Edit: 8:31PM - And it just happened again. I was listening to music on YouTube on my home laptop while working on my work laptop when VPN decided to disconnect and reconnect. During those 10-20s, my YouTube froze completely, and when VPN reconnected on my work laptop the music on my home laptop started playing again. So yeah, it’s pretty consistent.
Just saw your edit.
The VPN disconnected and reconnected for the same reason your YouTube stopped working: Comcast went down. Maybe for 30 seconds, maybe for 2 minutes.
I could help you set up a connectivity monitor so you can report back to Comcast with some hard data proving they have issues they need to fix.
How do I set one up? I see a bunch in the Chrome Web Store, and I see other people just running a traceroute script. What do you recommend?

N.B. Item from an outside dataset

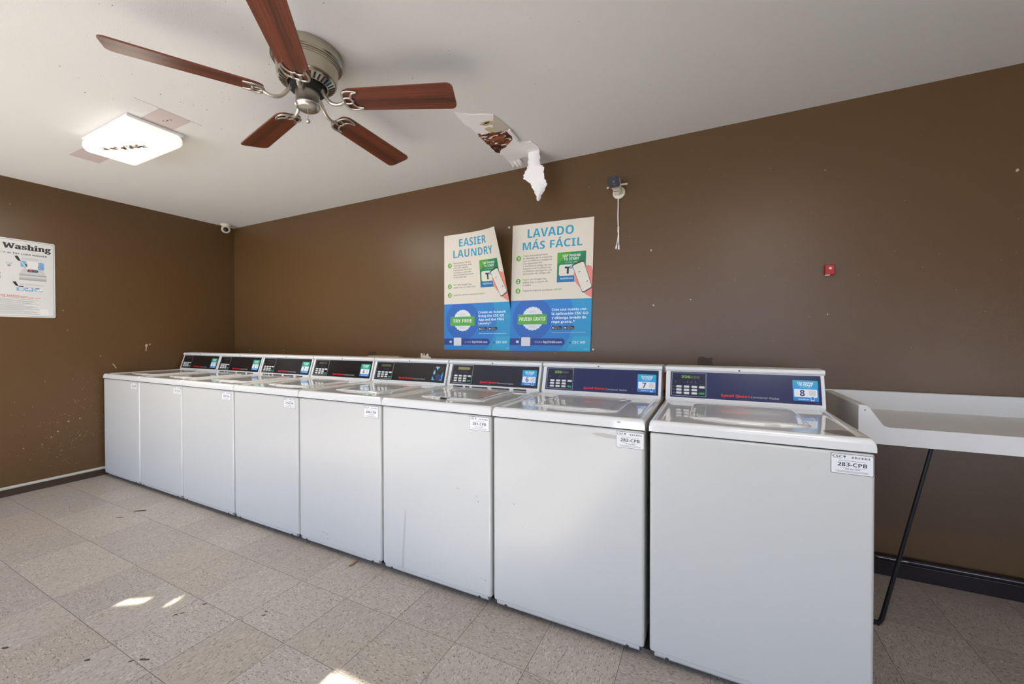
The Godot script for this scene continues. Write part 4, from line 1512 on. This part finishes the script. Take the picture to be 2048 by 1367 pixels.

I agree, this would be a good next step to either prove or disprove the Comcast connection as the cause, although I think it’s very unlikely that it would just happen to do so at the exact time your vpn client is trying to authenticate. Still, it needs to be ruled out. Also did you click on the link I gave in my earlier comment showing the options screen? If you can find that in your AnyConnect client you can poke around and check a few of the settings to make sure they make sense.
I’d just run a simple bash / batch / PowerShell script for a few days.
I presume you use a Windows computer - correct?
Oh cool I already have a bash script that works on mac.